11:00 a.m.: Mountain Biking
We arrive at Sandy Ridge and gear up. Greg has an e-bike and tows us part way up the fire road. We still have to pedal, but it's a hell of a lot easier. I crack open some caffeinated Clif Bloks at the top and wonder if you can free-base them for extra energy. I crash my bike on a sharp corner and bend the fingers on my left hand backward. They hurt and I'm glad we decided to bike after rock climbing and not before.
We return to Sandy Ridge parking lot, and I wonder if I'm going to have to cut my wedding ring off one of my swollen fingers to keep from developing gangrene. I think about poor Ötzi, dying on an alpine pass with an arrow in his back.

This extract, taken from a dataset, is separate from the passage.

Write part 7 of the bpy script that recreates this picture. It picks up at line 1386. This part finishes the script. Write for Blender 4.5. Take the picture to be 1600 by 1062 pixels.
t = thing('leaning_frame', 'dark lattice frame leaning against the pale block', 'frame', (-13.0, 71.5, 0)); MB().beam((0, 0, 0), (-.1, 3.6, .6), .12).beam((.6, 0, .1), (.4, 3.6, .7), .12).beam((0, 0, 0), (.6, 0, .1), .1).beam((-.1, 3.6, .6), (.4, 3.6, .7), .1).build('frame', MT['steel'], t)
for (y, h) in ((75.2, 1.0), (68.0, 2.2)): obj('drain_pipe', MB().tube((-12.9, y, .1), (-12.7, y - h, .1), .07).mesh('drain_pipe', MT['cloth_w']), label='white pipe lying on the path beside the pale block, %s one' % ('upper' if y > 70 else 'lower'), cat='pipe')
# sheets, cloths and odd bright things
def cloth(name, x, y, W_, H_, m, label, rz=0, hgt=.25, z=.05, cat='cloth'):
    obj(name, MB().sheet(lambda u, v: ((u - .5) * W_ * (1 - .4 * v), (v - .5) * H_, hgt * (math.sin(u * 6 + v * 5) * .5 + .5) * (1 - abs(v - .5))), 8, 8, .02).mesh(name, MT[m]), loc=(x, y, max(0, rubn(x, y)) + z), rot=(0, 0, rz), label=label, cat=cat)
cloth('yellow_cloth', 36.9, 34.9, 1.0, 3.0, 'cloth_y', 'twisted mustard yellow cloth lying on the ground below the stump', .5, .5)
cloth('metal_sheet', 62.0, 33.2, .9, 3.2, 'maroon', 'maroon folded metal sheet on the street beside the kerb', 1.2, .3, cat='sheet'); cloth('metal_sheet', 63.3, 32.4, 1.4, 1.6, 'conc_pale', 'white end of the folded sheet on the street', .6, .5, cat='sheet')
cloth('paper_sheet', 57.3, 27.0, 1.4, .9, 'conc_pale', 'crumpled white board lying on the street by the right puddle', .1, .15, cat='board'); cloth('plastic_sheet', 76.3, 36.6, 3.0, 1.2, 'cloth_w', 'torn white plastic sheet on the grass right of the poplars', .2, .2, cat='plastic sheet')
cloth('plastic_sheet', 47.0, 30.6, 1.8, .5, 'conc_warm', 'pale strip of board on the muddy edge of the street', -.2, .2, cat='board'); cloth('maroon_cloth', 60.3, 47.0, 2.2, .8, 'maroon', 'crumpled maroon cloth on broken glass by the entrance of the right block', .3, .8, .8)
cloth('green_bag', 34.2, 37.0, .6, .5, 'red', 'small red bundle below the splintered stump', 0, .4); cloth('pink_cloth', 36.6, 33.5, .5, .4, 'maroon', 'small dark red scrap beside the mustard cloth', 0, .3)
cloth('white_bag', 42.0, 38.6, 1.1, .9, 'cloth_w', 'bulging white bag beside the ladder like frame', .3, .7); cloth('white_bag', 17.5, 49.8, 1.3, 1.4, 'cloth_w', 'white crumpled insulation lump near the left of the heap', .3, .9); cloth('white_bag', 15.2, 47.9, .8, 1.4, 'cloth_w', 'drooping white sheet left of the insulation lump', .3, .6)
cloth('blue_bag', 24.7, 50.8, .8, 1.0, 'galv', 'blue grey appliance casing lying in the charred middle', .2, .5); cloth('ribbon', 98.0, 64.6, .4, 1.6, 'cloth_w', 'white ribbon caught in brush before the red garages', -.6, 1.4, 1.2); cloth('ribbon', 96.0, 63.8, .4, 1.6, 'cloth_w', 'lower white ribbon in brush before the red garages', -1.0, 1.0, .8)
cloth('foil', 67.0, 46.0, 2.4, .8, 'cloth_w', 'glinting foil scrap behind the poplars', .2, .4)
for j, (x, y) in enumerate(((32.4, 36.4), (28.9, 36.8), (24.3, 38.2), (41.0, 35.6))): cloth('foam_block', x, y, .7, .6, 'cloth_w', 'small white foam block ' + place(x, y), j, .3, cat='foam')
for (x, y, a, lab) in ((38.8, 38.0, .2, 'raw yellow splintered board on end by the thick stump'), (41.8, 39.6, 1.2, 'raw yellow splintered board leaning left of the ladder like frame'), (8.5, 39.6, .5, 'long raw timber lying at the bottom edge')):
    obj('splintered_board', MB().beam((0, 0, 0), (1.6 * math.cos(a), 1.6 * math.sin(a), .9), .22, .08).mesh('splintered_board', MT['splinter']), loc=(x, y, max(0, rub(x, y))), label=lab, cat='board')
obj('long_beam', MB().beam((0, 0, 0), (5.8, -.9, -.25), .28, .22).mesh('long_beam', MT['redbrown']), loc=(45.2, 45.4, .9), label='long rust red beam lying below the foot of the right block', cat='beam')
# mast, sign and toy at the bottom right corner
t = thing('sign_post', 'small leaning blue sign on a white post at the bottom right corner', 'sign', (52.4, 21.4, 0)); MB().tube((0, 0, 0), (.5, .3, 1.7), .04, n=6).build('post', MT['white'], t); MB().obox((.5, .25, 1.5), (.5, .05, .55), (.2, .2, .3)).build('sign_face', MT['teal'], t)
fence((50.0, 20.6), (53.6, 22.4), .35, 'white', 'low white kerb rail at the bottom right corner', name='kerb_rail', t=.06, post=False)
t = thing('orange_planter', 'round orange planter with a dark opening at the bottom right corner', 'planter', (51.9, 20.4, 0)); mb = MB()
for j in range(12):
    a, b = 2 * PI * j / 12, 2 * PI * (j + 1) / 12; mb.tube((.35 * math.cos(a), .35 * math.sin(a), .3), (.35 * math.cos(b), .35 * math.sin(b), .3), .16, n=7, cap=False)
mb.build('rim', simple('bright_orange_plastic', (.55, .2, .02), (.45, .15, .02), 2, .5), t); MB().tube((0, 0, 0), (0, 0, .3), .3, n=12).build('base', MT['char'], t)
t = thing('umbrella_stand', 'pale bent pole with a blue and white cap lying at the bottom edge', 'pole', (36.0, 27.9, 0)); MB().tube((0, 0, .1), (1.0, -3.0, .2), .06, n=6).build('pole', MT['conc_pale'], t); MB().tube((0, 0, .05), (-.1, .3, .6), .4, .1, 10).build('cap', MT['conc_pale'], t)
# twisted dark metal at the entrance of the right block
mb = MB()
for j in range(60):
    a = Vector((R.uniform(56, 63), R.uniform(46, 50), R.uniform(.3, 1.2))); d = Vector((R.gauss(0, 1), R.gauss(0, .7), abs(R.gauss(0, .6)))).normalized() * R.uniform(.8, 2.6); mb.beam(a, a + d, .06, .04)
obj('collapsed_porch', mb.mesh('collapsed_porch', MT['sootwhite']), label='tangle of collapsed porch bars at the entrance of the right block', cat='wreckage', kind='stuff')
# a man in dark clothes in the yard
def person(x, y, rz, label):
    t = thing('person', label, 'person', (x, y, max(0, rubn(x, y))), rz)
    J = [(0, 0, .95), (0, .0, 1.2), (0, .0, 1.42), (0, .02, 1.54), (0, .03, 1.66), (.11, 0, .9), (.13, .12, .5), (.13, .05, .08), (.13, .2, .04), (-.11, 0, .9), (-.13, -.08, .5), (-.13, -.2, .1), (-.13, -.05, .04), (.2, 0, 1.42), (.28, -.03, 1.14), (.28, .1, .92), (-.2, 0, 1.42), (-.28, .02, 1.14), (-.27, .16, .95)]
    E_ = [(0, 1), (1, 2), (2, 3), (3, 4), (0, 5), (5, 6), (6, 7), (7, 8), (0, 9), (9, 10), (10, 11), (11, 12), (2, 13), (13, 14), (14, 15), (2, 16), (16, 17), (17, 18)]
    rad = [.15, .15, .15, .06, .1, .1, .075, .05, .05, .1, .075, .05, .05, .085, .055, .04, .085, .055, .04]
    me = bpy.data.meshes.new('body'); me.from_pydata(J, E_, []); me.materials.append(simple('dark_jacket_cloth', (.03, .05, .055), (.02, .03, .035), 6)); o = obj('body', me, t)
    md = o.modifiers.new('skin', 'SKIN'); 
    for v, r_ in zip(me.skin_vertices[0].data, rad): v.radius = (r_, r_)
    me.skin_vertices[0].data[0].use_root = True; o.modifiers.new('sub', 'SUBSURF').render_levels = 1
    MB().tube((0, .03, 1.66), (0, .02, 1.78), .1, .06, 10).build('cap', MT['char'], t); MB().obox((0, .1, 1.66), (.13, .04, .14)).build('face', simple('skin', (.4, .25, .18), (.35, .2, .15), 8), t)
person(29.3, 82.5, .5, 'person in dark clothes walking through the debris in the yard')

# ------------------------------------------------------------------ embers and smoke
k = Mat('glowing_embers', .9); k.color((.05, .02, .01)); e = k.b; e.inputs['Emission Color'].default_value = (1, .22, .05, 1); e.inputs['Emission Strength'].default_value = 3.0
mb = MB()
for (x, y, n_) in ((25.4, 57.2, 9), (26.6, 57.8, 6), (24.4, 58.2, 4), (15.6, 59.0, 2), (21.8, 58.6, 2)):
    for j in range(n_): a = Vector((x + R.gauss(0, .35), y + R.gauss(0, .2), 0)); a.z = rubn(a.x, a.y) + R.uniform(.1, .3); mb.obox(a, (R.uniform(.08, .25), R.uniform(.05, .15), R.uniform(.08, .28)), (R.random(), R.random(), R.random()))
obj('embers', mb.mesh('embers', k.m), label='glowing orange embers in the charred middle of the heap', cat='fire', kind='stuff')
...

He'd be great at this.
2:30 p.m.: Lunch
I drive west on 26, searching desperately for a Burgerville. I know I'm not supposed to stop, but I'm getting a milkshake, dammit. Why else would I do this? I learn there is a McDonald's at every exit in Hillsboro. Screw it. I stop at the fifth one and get a large fries and a strawberry shake. I lose the straw after 10 seconds in the litter of gear in my car. I've already lost and found my wallet three times with all the wardrobe changes. I finish the shake and chase it with a few more caffeinated Clif Bloks. I learn that Ötzi ate fatty goat meat for energy, the poor bastard.
4 pm: Surfing
We arrive at Short Sands, unload the boards and walk down to the beach. Matt's family joins us. I ask his wife how she keeps up with this maniac. She laughs and says something about pawning him off on friends. I confess to the milkshake. The waves are huge, but the tide isn't dangerously high. We can surf the broken junk inside and not die.
I get in the water and get worked by walls of whitewater. The sky turns about the same color as it was at dawn: luminous light blue with pink streaks. I catch three wavelike walls of soup and call it good. Greg, who has only surfed a few times, appears to be a natural.
5 pm.: Running
Matt dons his singlet and short shorts from Sheldon High School, where he was conference champion in the 400 meters and the 4×400 relay in 1989, and where he unsuccessfully tried to grow a Steve Prefontaine mustache. He strikes a few Chariots of Fire poses for the camera, and we take off down the beach and run until dark, which, thankfully, is in about 15 minutes.
I'd like to say that we all had beers around a bonfire after, but while Matt and Greg had beers, and there was a bonfire, I have a nonalcoholic beer because I'm doing Dry January, and I'm orthodox about it. I have a can of Athletic Brewing, which tastes pretty damn good. And this way, I won't fall asleep on the drive back to Portland.
8 pm: Home
Arrive at home, unload all my gear, eat a pile of pasta, collapse and think about Ötzi. I imagine him wearing a wetsuit and carrying a pair of skis. His hand is swollen, and he's looking in vain for a Burgerville, in the Alps.